AIM: Skip the pictures. Transcribe the rest of the data below without changing a word.

STORED DATA:

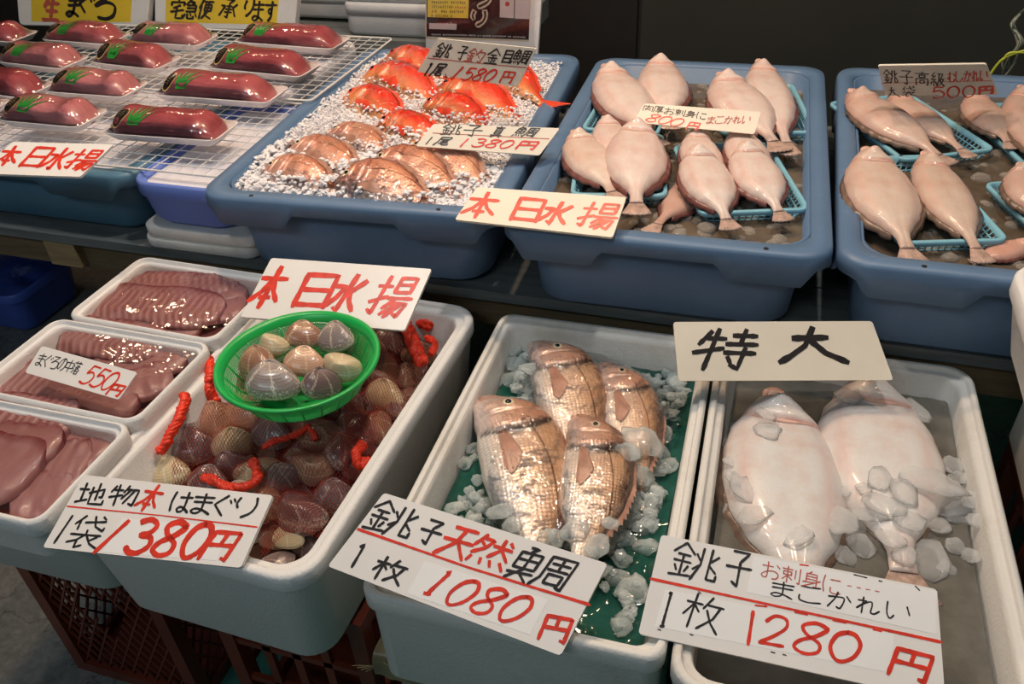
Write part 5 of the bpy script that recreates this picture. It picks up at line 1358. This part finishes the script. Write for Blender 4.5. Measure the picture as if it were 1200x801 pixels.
# the layer below shows through the gaps
for j in range(12):
    for i in range(6):
        x = -.705 + i * .046 + (.02 if j % 2 else 0) + rc.uniform(-.008, .008); y = .545 + j * .038 + rc.uniform(-.008, .008)
        if x > -.465: continue
        clam(0, 0, .048, 0, rc.choice(['dark', 'brown', 'dark', 'grey']), rc.uniform(0, 360), rc.uniform(-20, 20), rc.uniform(-20, 20), 'clam of the lower layer, seen through gaps between the netted clams', 'lower clams in the white box', at=(x, y, .452 + rc.uniform(-.006, .006)))
# ---------------------------------------------------------------- green basket
bk = thing('colander', 'round green plastic colander holding eight clams on the netted clams', 'basket', (0, 0, 0))
bl, br_, bt, bb = P(255, 420, .625), P(445, 420, .625), P(350, 363, .625), P(345, 477, .625)
bc = (bl + br_ + bt + bb) / 4; RB = ((br_ - bl).length * .5 + (bt - bb).length * .5) / 2
bk.location = (bc.x, bc.y, .570); HB = .055
def ring_loft(prof, n=64): return loft([[(r * math.cos(2 * math.pi * k / n), r * math.sin(2 * math.pi * k / n), z) for k in range(n)] for r, z in prof], False, False)
rim = [(RB * .90, HB - .012), (RB * .925, HB - .003), (RB * .985, HB), (RB, HB - .001), (RB + .0005, HB - .004), (RB * .985, HB - .005), (RB * .93, HB - .007), (RB * .905, HB - .014)]
mesh('rim', *ring_loft(rim), M['green'], bk, True)
mb = MB()
prof = [(RB * .90, HB - .013), (RB * .84, HB - .026), (RB * .76, .013), (RB * .66, .005), (RB * .55, .0015)]
def at_(t_):
    k = t_ * (len(prof) - 1); i = min(len(prof) - 2, int(k)); f = k - i; return lerp(prof[i][0], prof[i + 1][0], f), lerp(prof[i][1], prof[i + 1][1], f)
for q in range(26):
    r, z = at_(q / 25); mb.tube([(r * math.cos(2 * math.pi * k / 48), r * math.sin(2 * math.pi * k / 48), z) for k in range(48)], .00075, 4, True)
mb.build('ring_slots', M['green'], bk, True)['kind'] = 'stuff'
for k in range(24):
    a = 2 * math.pi * k / 24; pts = [(r * math.cos(a), r * math.sin(a), z) for r, z in [at_(q / 8) for q in range(9)]]
    MB().tube(pts, .0013, 4).build('rib', M['green'], bk, True)
mesh('base', *loft([[(RB * .56 * math.cos(2 * math.pi * k / 48), RB * .56 * math.sin(2 * math.pi * k / 48), z) for k in range(48)] for z in (0, .0022)]), M['green'], bk)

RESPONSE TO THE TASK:
Write part 5 of the bpy script that recreates this picture. It picks up at line 1358. This part finishes the script. Write for Blender 4.5. Measure the picture as if it were 1200x801 pixels.
# the layer below shows through the gaps
for j in range(12):
    for i in range(6):
        x = -.705 + i * .046 + (.02 if j % 2 else 0) + rc.uniform(-.008, .008); y = .545 + j * .038 + rc.uniform(-.008, .008)
        if x > -.465: continue
        clam(0, 0, .048, 0, rc.choice(['dark', 'brown', 'dark', 'grey']), rc.uniform(0, 360), rc.uniform(-20, 20), rc.uniform(-20, 20), 'clam of the lower layer, seen through gaps between the netted clams', 'lower clams in the white box', at=(x, y, .452 + rc.uniform(-.006, .006)))
# ---------------------------------------------------------------- green basket
bk = thing('colander', 'round green plastic colander holding eight clams on the netted clams', 'basket', (0, 0, 0))
bl, br_, bt, bb = P(255, 420, .625), P(445, 420, .625), P(350, 363, .625), P(345, 477, .625)
bc = (bl + br_ + bt + bb) / 4; RB = ((br_ - bl).length * .5 + (bt - bb).length * .5) / 2
bk.location = (bc.x, bc.y, .570); HB = .055
def ring_loft(prof, n=64): return loft([[(r * math.cos(2 * math.pi * k / n), r * math.sin(2 * math.pi * k / n), z) for k in range(n)] for r, z in prof], False, False)
rim = [(RB * .90, HB - .012), (RB * .925, HB - .003), (RB * .985, HB), (RB, HB - .001), (RB + .0005, HB - .004), (RB * .985, HB - .005), (RB * .93, HB - .007), (RB * .905, HB - .014)]
mesh('rim', *ring_loft(rim), M['green'], bk, True)
mb = MB()
prof = [(RB * .90, HB - .013), (RB * .84, HB - .026), (RB * .76, .013), (RB * .66, .005), (RB * .55, .0015)]
def at_(t_):
    k = t_ * (len(prof) - 1); i = min(len(prof) - 2, int(k)); f = k - i; return lerp(prof[i][0], prof[i + 1][0], f), lerp(prof[i][1], prof[i + 1][1], f)
for q in range(26):
    r, z = at_(q / 25); mb.tube([(r * math.cos(2 * math.pi * k / 48), r * math.sin(2 * math.pi * k / 48), z) for k in range(48)], .00075, 4, True)
mb.build('ring_slots', M['green'], bk, True)['kind'] = 'stuff'
for k in range(24):
    a = 2 * math.pi * k / 24; pts = [(r * math.cos(a), r * math.sin(a), z) for r, z in [at_(q / 8) for q in range(9)]]
    MB().tube(pts, .0013, 4).build('rib', M['green'], bk, True)
mesh('base', *loft([[(RB * .56 * math.cos(2 * math.pi * k / 48), RB * .56 * math.sin(2 * math.pi * k / 48), z) for k in range(48)] for z in (0, .0022)]), M['green'], bk)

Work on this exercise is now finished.